27 octubre, 2015

Identidades Culturales Superpuestas: desafíos para la administración cultural del siglo XXI


El mundo que vivió entre las revoluciones burguesas de fines del siglo dieciocho – la americana,
1776 y la francesa de 1789 – y la implosión del estado soviético – 1991 – operó sobre un supuesto cultural que no siempre recordamos: un estado, una cultura.
Así podríamos recorrer páginas, discursos y acontecimientos destinados a consolidar ideas tales como LA CULTURA ESPAÑOLA, LA CULTURA ARGENTINA y tantos otros.
Claro que si hablamos, por caso, con gallegos, catalanes y vascos, cultura española se escribe, seguramente, con menos mayúsculas y muchos más adjetivos que sustantivos.
Si recorriéramos la Argentina con una mirada bien abierta veríamos que guaraníes y mapuches – entre tantos otros – están culturalmente hablando más cercanos a sus hermanos paraguayos o chilenos que a un habitante de la ciudad de Buenos Aires.
Entre 1776 y 1991 esta contradicción estuvo tapada por conflictos inter burgueses – diría el marxismo – o por conflictos nacionales diversos y complejos – según creemos que mostró la historia.
Pero caído el muro de Berlín los viejos nacionalismos volvieron por sus fueros y – en un extremo – borraron estados completos como la Yugoslavia de Tito o recrearon naciones como la Alemania por solo citar dos ejemplos obvios.
Lo cierto es que esa dura argamasa entre estado y cultura forjada – también en un extremo – a sangre y fuego durante más de doscientos años saltó por los aires en unos pocos lustros.
Algunas miradas hablan de “un mundo de ciudades”; estados que se perciben a sí mismos como herederos de “civilizaciones milenarias” como postula el Plan Nacional de Cultura de México o Bolivia que se define a sí misma como estado multinacional.
Hasta aquí una breve reflexión histórica formulada desde una generación nacida hacia mediados del siglo pasado y que pasó de la era nuclear – máxima amenaza bélica de una modernidad prolífica en batallas – a la aldea digital – máxima constancia tecnológica de una posmodernidad aún innominada.
¿Cómo impacta esta reflexión histórica en el discurso de la administración cultural?
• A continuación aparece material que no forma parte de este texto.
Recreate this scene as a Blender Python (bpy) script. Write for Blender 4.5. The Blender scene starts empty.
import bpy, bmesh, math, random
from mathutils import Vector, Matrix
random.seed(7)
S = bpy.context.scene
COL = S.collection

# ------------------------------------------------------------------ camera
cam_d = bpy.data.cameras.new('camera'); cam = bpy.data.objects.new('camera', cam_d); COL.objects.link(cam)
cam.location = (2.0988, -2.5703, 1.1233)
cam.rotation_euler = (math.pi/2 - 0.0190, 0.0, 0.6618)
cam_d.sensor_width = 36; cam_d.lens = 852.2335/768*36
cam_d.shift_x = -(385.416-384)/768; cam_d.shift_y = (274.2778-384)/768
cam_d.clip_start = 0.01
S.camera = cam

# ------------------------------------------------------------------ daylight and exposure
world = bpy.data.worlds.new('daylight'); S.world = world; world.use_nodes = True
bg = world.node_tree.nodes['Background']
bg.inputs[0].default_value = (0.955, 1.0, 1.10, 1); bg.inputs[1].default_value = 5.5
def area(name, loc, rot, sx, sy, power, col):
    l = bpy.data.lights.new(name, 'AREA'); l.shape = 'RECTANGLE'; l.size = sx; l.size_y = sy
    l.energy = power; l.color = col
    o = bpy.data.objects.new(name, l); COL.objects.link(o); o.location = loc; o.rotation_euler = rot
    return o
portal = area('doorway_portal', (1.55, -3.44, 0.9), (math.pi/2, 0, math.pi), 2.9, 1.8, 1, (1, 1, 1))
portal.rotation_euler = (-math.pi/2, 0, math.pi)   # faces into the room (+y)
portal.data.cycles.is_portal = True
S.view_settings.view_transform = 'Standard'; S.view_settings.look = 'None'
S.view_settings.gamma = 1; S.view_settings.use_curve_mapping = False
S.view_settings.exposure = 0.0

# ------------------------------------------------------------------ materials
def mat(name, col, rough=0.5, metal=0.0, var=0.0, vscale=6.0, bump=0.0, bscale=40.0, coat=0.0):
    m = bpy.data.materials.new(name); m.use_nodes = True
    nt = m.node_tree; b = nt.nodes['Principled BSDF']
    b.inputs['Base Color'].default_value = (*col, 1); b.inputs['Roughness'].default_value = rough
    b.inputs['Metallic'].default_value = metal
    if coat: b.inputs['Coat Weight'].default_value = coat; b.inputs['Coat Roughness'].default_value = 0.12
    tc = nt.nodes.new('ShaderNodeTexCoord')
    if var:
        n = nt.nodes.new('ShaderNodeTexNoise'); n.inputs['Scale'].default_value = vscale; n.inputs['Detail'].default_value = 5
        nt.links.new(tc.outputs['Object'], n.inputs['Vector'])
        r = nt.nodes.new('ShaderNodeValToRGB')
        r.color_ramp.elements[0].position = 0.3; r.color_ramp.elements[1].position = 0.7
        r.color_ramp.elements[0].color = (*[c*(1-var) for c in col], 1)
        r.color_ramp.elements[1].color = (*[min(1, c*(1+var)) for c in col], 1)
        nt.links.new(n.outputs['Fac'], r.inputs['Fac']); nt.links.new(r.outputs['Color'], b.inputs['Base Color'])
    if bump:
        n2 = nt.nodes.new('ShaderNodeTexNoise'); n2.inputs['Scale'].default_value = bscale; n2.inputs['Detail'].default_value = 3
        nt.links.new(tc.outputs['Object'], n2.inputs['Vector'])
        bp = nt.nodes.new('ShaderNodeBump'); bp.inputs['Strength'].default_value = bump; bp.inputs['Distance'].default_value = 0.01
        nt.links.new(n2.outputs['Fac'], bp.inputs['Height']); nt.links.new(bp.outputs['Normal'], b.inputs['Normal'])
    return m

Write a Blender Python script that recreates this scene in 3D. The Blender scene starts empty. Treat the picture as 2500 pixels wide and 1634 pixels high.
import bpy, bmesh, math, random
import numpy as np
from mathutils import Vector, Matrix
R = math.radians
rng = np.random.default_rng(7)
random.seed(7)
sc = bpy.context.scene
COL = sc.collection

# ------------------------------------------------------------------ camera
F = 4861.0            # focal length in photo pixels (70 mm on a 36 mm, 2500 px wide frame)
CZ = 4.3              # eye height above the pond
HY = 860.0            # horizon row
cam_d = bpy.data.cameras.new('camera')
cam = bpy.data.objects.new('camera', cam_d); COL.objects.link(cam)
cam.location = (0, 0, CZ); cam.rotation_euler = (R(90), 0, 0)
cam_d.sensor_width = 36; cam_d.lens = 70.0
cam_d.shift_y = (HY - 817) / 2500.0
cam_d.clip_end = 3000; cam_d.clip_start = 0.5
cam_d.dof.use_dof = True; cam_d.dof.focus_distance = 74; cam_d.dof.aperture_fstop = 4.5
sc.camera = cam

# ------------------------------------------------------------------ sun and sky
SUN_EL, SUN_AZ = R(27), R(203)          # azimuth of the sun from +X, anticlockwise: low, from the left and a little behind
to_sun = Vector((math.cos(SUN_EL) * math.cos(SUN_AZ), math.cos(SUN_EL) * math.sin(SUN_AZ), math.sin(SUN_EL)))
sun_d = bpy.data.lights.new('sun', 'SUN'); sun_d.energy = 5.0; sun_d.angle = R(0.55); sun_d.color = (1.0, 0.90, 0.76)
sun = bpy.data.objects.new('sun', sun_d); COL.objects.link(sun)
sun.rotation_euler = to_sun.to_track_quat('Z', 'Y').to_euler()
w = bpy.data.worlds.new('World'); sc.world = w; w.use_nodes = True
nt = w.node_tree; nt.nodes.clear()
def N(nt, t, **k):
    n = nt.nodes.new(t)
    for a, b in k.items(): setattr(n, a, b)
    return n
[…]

Empecemos proponiendo algunas afirmaciones sobre las cuales, creemos, no hay demasiada discusión:
nuestros estados abarcan más de una cultura
nuestras culturas atraviesan más de un estado
nuestras ciudades son crecientemente multiculturales
nuestras culturas se sostienen / espejan en más de una ciudad
nuestros idiomas expresan más de una cultura
nuestras culturas insisten en expresarse en más de un idioma incluida, claro, la idea de “segunda lengua” en nuestros programas educativos
Un bonito desorden heterogéneo, cambiante, complejo, conflictivo, abigarrado y, sobre todo, polifacético.
Y sin embargo los estados – y los más grandes conglomerados empresarios – son quienes disponen de los mayores presupuestos para formular y sostener políticas culturales.
Las empresas, naturalmente, piensan el mundo como mercado. Los estados ¿pensaran el mundo como ciudadanía? ¿serán capaces de formular derechos culturales que trasciendan las fronteras? Más allá, claro está, de las buenas intenciones de una u otra declaración.
La administración cultural debería, nos parece, pensar el mundo como participación y sentido. Trascendencia de la experiencia humana, al fin y al cabo.
Para esto la administración cultural debería asumir que el caos no es una opción entre otras; es una realidad que llegó para quedarse.
Que la uniformidad no sólo es indeseable porque sacrifica la infinita diversidad humana; además es inviable y anti económica.
Que las regiones culturales, las rutas temáticas y las ciudades mismas son territorios inculturados por múltiples relatos fundacionales.
Que desde una objetividad honesta y veraz – subjetividad histórica y socialmente compartida – cada pedazo de suelo le pertenece a diversas, y a veces contradictorias, místicas culturales.
Y, finalmente, que si estas premisas son compartidas la administración cultural tiene por desafío la construcción de múltiples regiones de convivencia cultural. Sin la ingenuidad de tolerar la intolerancia; sin el menor atisbo de discurso único.

¿Qué herramientas ha desarrollado la gestión cultural para intervenir proactivamente en este escenario? Hasta ahora unos pocos organismos multilaterales o de cooperación intercultural y no mucho más. Quizás sea este el desafío más trascendente para la administración cultural de este siglo ya quinceañero.